Я согласилась с одним условием: мужчины должны вынести из квартиры мусор. Работа закипела. Под вечер следующего дня в большую сумку была положена пачка писчей бумаги и имеющаяся в наличии литература по цирковому искусству. Покрашенный до лестничной площадки пол должен был сохнуть неделю. Такая была краска. Закрыв квартиру, я поняла, что не взяла необходимую сумму денег, но вернуться – значит испортить пол. Трамвай вез меня неимоверно уставшую в Городок чекистов, где жила приятельница моей приятельницы.

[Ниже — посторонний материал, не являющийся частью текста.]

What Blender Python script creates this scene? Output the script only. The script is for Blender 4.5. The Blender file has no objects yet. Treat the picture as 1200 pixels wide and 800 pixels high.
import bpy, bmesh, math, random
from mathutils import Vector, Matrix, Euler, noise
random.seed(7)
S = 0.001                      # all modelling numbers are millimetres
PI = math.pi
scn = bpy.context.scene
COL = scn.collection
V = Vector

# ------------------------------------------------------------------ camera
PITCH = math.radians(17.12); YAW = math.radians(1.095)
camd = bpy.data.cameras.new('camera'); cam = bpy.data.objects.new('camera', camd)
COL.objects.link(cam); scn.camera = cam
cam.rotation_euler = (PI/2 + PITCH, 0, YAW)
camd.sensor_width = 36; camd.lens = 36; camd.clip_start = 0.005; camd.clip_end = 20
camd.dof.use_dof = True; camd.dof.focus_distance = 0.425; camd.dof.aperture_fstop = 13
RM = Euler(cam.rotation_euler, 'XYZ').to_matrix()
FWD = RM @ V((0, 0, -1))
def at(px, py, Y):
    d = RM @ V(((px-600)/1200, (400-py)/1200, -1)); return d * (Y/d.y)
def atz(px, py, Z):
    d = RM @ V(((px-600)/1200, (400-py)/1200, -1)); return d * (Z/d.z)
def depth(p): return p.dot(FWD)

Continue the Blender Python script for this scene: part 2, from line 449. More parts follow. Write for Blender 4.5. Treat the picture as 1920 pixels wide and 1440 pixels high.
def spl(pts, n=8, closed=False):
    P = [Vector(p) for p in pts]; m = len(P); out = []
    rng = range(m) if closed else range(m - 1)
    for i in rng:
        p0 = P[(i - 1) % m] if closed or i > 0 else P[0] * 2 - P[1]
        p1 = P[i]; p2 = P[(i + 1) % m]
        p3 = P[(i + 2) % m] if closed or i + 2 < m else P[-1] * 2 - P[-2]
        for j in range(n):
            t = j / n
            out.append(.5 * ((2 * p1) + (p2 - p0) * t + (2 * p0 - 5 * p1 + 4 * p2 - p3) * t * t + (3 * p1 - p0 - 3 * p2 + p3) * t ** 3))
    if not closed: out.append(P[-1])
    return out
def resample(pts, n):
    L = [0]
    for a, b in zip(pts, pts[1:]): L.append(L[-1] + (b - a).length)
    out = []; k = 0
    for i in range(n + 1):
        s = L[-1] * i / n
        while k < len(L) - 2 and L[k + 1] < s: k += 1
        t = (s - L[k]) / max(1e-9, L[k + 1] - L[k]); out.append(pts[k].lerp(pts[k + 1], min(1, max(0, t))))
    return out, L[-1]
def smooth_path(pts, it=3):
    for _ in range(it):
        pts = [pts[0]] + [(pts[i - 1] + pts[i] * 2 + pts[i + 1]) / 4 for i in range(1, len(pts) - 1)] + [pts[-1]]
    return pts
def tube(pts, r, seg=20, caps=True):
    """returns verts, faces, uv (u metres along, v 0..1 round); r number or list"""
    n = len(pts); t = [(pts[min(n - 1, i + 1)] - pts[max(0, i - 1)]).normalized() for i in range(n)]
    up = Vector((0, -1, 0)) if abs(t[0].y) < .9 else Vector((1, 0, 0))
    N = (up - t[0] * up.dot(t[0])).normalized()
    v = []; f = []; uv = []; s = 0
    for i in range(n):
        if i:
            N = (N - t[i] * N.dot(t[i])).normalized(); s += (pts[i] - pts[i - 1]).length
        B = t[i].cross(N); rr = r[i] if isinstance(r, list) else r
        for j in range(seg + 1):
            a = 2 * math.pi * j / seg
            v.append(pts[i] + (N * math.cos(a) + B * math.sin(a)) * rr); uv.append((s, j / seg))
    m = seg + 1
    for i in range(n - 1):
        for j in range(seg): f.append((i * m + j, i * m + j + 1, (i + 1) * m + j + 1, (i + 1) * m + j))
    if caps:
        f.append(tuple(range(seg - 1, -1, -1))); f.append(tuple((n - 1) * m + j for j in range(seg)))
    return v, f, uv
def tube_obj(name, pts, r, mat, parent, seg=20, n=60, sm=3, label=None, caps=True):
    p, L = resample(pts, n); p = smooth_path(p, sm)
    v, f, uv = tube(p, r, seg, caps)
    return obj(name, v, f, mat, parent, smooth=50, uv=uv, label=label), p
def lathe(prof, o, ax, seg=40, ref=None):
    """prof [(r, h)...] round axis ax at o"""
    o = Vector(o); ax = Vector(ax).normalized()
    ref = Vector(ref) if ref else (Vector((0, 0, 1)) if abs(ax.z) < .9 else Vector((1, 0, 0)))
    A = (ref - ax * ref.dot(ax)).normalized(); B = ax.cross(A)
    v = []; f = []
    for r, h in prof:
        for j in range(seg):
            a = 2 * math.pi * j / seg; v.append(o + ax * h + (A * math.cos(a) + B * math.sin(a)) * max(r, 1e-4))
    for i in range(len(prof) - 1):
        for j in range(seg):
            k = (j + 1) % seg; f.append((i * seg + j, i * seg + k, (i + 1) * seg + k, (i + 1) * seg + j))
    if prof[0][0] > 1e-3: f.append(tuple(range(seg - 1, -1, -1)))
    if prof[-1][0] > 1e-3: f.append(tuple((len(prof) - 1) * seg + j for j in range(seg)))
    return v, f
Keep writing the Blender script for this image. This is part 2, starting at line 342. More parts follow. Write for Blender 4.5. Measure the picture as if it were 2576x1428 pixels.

Шапочное знакомство, но девушка мечтала уехать в отпуск и с радостью отдала мне ключи с условием – поливать цветы. Перед ее отъездом мы втроем пили чай в ее комнате в большой коммунальной квартире, как мне показалось – пустой. Теперь я мечтала растянуться на ее диване с книжками – брошюрами о цирке. Пока все шло как по воли божьей: посланная сверху рабочая сила, неожиданная необходимость в творчестве и даже чужая комната, где ничто не будет меня отвлекать. Но, самым удивительным был предмет, тема творчества: ни что нибудь, а именно цирк. В обществе «Знание» и предположить не могли, как точен их выбор: я в прямом смысле выросла в цирке. Именно мне – преданному, влюбленному зрителю предложено было рассказать о развитии в нашей стране древнего искусства.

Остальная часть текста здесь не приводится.